Le juriste américain Bent Scotch déclare que : « Toute atteinte à la liberté risque de constituer un affaiblissement éventuel de la sécurité. À long terme, nos libertés sont notre principale source de sécurité ». C’est précisément ce dernier thème qu’a retenu la Ligue des droits et libertés dans sa campagne contre les lois d’exception.
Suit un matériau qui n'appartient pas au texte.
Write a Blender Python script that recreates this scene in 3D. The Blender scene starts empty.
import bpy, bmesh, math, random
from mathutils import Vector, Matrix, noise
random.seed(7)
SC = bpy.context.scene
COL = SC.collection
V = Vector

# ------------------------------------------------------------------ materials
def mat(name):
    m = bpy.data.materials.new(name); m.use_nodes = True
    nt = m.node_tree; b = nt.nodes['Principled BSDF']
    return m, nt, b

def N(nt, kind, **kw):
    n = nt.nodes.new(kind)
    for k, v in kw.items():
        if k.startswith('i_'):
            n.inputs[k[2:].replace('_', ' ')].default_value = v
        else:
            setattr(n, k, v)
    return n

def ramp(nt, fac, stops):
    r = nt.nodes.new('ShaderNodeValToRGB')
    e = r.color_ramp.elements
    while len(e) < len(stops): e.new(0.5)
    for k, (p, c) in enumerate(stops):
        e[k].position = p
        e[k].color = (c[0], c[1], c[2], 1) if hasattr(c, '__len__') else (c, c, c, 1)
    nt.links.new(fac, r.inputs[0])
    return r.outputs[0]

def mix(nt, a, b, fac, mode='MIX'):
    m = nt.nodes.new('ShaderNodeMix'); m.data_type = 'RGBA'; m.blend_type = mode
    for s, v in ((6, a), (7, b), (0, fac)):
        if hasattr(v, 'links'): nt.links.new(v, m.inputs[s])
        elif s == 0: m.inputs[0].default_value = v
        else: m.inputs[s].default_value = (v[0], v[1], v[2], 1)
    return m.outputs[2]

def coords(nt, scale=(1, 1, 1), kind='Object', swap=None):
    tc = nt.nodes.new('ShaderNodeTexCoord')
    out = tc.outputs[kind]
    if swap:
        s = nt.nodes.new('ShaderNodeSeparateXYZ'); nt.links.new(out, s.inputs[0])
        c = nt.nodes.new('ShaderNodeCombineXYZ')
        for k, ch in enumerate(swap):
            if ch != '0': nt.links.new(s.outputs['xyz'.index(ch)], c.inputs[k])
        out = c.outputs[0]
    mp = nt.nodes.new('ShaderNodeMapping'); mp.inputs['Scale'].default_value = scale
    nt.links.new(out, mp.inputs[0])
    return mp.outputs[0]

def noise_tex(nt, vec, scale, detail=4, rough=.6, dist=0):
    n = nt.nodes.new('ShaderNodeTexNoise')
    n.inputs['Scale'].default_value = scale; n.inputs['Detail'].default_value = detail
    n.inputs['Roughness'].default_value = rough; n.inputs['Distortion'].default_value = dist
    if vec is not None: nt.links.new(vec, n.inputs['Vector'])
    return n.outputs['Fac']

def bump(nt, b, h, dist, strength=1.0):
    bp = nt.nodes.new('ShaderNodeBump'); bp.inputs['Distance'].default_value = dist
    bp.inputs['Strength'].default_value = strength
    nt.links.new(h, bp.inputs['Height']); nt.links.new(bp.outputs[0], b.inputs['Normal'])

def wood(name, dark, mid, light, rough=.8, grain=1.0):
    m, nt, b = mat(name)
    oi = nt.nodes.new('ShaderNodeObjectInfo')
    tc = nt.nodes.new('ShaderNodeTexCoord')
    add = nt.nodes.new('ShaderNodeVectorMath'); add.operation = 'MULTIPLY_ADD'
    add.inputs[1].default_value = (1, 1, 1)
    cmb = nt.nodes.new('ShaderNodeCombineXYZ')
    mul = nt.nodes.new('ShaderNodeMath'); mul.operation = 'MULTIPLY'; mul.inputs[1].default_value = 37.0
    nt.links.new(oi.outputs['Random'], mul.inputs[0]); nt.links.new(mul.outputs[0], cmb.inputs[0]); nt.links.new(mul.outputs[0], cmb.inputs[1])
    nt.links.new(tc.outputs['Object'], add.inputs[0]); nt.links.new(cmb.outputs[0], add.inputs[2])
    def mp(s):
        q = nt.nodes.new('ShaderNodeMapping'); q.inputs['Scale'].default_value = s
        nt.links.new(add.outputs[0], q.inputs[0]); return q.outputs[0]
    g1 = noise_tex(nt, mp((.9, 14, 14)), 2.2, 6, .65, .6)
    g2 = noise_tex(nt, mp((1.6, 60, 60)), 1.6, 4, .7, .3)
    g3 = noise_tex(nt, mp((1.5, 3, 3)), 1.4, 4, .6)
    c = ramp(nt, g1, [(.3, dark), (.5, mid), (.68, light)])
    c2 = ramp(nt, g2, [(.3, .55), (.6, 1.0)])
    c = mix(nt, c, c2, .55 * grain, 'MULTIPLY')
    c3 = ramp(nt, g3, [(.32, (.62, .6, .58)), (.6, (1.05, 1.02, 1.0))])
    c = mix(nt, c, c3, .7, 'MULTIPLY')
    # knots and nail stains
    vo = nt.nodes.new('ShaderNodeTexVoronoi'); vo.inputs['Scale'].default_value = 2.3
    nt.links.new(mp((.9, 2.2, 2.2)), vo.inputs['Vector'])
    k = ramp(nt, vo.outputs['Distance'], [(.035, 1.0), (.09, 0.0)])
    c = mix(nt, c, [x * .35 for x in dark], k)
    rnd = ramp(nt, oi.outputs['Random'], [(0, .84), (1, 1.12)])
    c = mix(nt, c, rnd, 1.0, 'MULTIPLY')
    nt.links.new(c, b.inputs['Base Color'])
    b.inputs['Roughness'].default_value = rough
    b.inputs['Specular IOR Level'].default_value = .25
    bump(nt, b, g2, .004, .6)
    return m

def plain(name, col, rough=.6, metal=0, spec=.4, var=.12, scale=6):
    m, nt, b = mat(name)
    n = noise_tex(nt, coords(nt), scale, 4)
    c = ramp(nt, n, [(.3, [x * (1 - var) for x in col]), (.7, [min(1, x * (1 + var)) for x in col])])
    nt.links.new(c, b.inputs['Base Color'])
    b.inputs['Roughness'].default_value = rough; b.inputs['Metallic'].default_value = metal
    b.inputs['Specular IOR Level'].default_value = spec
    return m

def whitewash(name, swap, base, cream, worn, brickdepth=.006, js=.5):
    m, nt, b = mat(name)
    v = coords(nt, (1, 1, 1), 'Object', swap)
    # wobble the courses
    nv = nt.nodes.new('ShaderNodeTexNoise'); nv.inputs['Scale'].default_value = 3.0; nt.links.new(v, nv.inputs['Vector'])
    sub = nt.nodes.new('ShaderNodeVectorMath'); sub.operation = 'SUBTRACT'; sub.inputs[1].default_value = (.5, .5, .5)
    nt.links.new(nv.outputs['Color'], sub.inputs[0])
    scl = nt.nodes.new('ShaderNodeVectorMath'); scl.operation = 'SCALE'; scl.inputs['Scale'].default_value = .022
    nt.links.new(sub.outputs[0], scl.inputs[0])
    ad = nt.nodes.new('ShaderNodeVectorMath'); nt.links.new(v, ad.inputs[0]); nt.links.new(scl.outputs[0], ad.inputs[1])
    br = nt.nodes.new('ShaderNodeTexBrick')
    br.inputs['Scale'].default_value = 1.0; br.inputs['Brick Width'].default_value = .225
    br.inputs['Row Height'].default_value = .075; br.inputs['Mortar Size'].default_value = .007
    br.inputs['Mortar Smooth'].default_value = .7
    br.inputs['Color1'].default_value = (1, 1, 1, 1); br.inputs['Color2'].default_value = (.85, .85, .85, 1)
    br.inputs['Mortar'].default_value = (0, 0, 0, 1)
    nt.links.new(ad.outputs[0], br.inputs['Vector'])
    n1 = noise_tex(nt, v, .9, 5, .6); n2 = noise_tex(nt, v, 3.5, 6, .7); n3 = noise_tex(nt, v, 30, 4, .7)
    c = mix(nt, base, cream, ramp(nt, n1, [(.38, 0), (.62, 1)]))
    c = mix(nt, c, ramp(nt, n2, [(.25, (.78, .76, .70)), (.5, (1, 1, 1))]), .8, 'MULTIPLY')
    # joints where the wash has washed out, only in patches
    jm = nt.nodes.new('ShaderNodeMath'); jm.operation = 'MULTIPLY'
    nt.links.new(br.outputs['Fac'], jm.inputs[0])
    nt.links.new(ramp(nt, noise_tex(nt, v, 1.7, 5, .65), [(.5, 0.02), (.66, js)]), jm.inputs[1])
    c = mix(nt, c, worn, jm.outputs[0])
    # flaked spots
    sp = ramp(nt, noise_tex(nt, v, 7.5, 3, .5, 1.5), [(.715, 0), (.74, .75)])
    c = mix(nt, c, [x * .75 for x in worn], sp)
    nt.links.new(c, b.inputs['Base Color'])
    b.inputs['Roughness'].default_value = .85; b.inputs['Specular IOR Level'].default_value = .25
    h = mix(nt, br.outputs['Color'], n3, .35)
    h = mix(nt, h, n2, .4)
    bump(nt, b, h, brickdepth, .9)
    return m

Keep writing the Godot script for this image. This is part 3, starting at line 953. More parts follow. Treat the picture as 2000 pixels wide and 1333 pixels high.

le site de la Ligue des droits et libertés
[1] D’autres projets ont vu le jour, dont celui appelé « Accès légal », exposé dans un document de consultation du même nom publié par le ministère de la Justice du Canada le 25 août 2002. Ce projet voulait permettre, à l’insu des citoyens, une surveillance électronique considérable (interception du courrier électronique, obtention de données sur un abonné à des services Internet, etc.). Pour l’instant, devant la levée de bouclier que le projet a provoquée, le ministère semble l’avoir mis en veilleuse. Il n’a pas encore fait l’objet d’un projet de loi. On peut aussi mentionner le fait que le premier ministre du Canada, Paul Martin, ait fusionné en une seule entité toutes les agences faisant du renseignement, dotant ainsi le Canada d’une agence de « homeland security » semblable à l’agence américaine du même nom.
[2] Traduit librement, cela donne : Loi pour unifier et renforcer l’Amérique en développant les outils appropriés pour intercepter et bloquer le terrorisme. Le nom USA PATRIOT Act est donc un sigle fabriqué à partir des premières lettres du titre de la loi.
[3] Ces deux avocats étaient les conférenciers invités lors d’une soirée organisée par la Ligue des droits et libertés le 23 octobre 2003. Kent Roach est professeur de droit à l’Université de Toronto. Il a publié de nombreux ouvrages de droit criminel, dont September 11 : consequences for Canada, McGill Queens University Press, 2003. Bent Scotch pratique le droit dans l’État du Vermont. Il fut directeur général de la section vermontoise de l’American Civil Liberties Union (ACLU).
[4] Hon. J. K. Hugessen, juge de la Cour fédérale du Canada, in Terrorisme, Droit & Démocratie. Comment le Canada a-t-il changé après le 11 septembre ?, Montréal, Éditions Thémis, 2002, dans un texte intitulé Watching the Watchers : Democratic Oversight.
[5] Jusqu’à présent, aucun rapport du genre n’a été fait. Certains pensent que l’on devrait nommer un commissaire indépendant, qui ait la responsabilité de colliger l’information et de faire rapport au Parlement.